The Fortune Cookie & Phil Race’s Ripples Model of Learning

I was taken out for dinner to a local restaurant that does Asian Fusion food to celebrate my birthday last week. Whilst I had a glass of wine, the others in our party opted for a cocktail called a Passionate Buddha which was decorated with a Fortune Cookie.

The message in one of the cookies read “Every adult needs a child to teach, it’s the way adults learn”.

This reminded me of the work of British Educationalist Professor Phil Race who in 1993 presented a radically different model of learning.  Similar to Kolb’s model of learning which is commonly quoted, Race’s model is based on the notion of experiential learning or learning by doing.

Whilst Kolb’s model is based on the idea of a consequential learning cycle, Race’s model is set out as an integrated, interacting whole or as Race describes “rather like intersecting systems of ripples on a pond”.

Ripples Model of Learning 1993

Figure 1: Phil Race’s 1993 Ripples Model of Learning

Race’s model is an experiential learning model where people learn by doing but, for learning to take place the learner needs to be motivated to learn, they must want to or need to learn.  Feedback gained from the results of the doing and from the observations of others enables the learner to reflect on what they experienced and to make sense of it.

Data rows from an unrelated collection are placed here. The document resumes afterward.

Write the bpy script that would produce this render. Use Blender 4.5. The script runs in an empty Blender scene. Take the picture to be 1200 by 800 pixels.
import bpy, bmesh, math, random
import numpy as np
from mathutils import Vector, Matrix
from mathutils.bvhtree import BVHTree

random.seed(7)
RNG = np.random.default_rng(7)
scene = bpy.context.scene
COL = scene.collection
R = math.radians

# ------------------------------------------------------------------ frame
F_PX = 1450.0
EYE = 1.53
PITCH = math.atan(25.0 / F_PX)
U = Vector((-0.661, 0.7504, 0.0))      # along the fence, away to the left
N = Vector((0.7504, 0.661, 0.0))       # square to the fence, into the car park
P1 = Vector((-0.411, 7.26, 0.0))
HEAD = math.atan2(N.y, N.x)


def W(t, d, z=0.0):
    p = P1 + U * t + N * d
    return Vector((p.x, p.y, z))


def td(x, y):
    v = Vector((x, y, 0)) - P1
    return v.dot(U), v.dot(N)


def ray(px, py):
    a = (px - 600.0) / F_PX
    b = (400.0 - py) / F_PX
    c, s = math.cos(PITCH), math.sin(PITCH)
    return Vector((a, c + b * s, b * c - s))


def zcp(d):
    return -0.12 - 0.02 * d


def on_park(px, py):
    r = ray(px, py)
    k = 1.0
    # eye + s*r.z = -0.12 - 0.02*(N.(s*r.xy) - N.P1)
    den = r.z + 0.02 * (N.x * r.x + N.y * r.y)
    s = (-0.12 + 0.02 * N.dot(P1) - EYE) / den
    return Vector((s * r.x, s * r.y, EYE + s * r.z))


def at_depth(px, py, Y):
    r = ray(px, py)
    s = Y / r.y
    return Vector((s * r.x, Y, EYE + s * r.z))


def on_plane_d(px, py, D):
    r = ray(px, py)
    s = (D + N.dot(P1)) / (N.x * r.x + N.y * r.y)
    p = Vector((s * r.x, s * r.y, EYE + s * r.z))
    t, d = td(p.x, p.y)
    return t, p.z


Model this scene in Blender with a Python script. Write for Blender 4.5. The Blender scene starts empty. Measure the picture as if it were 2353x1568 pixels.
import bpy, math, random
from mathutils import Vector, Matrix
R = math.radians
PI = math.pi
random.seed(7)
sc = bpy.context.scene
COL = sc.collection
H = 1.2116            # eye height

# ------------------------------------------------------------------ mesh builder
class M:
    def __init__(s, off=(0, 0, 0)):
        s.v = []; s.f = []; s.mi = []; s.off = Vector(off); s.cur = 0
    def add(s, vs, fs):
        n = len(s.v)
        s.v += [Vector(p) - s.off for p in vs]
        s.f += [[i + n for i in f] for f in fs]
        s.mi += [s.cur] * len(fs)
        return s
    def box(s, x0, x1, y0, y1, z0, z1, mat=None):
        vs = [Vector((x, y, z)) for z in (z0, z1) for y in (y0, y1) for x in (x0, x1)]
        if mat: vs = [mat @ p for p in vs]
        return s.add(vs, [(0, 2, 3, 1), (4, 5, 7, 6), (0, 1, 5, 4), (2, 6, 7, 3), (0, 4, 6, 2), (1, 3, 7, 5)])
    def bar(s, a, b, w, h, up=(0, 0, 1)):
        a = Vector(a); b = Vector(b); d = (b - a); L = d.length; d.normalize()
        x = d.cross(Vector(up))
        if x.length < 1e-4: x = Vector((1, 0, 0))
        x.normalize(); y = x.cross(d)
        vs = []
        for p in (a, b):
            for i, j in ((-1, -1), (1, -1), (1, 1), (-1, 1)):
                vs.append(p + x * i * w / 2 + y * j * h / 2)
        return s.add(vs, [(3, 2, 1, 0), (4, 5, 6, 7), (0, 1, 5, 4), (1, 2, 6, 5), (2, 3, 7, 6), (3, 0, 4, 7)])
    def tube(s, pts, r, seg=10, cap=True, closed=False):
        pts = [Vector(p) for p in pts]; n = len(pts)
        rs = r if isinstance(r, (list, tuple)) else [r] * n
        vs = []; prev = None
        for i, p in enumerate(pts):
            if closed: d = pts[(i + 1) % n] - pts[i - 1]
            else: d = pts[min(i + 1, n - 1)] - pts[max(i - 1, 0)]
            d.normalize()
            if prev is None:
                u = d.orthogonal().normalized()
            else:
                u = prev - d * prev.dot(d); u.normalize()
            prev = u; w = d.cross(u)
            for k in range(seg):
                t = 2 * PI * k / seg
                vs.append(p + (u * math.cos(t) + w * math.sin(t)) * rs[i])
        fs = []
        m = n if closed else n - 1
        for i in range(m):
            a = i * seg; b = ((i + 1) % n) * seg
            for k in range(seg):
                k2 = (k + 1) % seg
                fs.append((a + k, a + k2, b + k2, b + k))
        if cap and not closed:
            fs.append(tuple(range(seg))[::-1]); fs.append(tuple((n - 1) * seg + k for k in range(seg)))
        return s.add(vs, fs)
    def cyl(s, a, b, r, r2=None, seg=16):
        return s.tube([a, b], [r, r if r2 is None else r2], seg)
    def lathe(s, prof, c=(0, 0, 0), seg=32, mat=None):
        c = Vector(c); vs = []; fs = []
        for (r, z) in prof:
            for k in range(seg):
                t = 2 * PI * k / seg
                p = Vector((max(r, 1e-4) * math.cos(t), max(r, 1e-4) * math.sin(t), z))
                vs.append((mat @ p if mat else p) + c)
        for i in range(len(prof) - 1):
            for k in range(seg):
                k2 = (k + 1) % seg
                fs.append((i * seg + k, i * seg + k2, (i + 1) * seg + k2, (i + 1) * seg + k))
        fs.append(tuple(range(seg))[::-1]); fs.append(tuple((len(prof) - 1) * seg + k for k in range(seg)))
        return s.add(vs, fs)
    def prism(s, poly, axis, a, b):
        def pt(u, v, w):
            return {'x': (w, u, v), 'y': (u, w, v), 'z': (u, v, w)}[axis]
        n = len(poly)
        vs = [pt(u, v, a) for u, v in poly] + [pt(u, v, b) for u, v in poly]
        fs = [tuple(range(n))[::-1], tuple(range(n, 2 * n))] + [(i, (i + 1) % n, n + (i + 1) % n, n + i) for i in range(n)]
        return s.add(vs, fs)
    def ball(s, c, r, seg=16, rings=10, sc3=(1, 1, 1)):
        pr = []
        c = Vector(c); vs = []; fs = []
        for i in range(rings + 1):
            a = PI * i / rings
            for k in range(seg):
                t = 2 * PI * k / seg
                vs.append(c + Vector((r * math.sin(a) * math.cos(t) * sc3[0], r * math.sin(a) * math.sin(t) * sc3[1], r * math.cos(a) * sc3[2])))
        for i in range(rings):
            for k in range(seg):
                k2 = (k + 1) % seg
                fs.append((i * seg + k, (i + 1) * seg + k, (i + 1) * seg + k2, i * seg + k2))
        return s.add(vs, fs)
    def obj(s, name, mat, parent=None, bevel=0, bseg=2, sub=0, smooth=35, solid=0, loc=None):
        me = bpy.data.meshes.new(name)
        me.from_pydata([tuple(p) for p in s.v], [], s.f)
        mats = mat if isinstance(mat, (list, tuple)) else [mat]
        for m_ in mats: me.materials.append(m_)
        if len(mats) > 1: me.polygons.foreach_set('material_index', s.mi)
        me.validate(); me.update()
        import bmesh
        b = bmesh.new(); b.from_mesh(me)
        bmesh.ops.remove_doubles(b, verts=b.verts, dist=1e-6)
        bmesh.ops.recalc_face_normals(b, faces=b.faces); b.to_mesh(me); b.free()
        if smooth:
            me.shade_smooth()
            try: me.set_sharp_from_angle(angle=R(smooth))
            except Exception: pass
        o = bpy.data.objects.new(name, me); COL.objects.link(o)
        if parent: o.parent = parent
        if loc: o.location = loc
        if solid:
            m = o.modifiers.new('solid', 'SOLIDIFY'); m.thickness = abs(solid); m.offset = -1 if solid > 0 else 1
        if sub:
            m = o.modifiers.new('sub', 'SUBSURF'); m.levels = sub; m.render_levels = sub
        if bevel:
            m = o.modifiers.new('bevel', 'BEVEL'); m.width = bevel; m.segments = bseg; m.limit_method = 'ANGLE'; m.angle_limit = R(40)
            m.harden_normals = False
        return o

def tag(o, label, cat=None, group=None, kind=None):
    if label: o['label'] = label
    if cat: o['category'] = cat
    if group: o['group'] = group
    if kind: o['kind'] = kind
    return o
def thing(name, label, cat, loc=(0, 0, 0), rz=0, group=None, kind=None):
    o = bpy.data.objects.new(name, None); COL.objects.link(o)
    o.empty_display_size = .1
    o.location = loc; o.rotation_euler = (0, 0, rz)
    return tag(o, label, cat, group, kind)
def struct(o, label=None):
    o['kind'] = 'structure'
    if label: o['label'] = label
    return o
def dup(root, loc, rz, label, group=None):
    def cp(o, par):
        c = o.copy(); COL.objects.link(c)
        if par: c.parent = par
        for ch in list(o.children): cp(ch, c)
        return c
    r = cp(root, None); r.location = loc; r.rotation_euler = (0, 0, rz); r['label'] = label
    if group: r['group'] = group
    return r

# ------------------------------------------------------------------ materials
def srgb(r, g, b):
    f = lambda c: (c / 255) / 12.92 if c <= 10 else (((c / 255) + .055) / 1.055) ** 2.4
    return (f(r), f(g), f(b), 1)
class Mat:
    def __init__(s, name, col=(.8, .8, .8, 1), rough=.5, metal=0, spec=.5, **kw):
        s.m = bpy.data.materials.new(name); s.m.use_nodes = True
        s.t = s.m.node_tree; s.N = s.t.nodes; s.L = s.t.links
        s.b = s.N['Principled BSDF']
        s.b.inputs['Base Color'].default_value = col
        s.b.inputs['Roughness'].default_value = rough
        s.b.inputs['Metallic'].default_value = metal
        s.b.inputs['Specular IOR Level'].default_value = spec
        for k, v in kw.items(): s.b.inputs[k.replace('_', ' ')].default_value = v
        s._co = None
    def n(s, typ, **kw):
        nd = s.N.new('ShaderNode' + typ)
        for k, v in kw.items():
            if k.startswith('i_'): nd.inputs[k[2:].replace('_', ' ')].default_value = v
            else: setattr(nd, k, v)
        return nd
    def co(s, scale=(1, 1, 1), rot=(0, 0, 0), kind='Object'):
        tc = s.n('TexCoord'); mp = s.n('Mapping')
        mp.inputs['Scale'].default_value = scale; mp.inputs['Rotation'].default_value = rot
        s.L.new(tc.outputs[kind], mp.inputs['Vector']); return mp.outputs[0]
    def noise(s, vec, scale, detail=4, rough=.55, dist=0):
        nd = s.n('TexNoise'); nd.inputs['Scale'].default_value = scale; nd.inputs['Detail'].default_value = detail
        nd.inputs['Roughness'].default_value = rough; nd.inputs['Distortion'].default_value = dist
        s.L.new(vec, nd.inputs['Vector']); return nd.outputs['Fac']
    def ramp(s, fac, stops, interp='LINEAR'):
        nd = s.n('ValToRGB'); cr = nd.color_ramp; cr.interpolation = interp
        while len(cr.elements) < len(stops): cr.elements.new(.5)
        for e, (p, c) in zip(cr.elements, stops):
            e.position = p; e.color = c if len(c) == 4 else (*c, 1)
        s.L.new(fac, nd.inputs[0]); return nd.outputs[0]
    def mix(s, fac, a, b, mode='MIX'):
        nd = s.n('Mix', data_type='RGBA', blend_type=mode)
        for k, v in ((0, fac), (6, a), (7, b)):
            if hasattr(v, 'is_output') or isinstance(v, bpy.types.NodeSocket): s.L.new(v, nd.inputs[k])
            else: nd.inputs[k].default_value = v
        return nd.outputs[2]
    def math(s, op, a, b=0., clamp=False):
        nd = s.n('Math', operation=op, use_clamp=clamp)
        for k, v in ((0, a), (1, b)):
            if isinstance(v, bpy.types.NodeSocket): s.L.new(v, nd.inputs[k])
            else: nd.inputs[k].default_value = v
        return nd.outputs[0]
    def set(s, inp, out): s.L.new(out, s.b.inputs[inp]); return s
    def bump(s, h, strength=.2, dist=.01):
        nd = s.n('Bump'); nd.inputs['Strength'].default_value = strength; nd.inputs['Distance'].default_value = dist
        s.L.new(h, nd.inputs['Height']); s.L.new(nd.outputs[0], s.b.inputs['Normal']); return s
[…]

  1. Want/Need – motivation or desire to learn.

  2. Doing – learning through an experience, practicing, experimenting.

  3. Feedback – intrinsic or self-feedback – what did the learner experience, what were the results; extrinsic or feedback from others – what did they observe?

  4. Making sense – effective learning requires time for reflection – how did that go, what worked and what didn’t, what can I do different next time?

In 2016, Professor Race updated the Ripples Model of Learning by adding two further elements – verbalising and assessing. This is where the fortune in my cookie comes in as Race suggests that by putting what you have learned into words (verbalising) through teaching, coaching or explaining to others enhances or deepens your own learning. This deepening of our own learning continues as we check to see how those we have taught, coached or explained to, have learned.

“Every adult needs a child to teach, it’s the way adults learn”.

So through teaching others we learn ourselves.

Ripples Model of Learning 2016

Figure 2: Race’s 2016 Ripples Model of Learning

The Learning Pyramid which was published by the NTL Institute suggests that my fortune cookie and Professor Race are correct in citing teaching others as being the most effective means of learning.  Whilst the Learning Pyramid has been criticised as lacking empirical evidence, it appears to support the idea that participatory teaching methods are the most effective at promoting learning.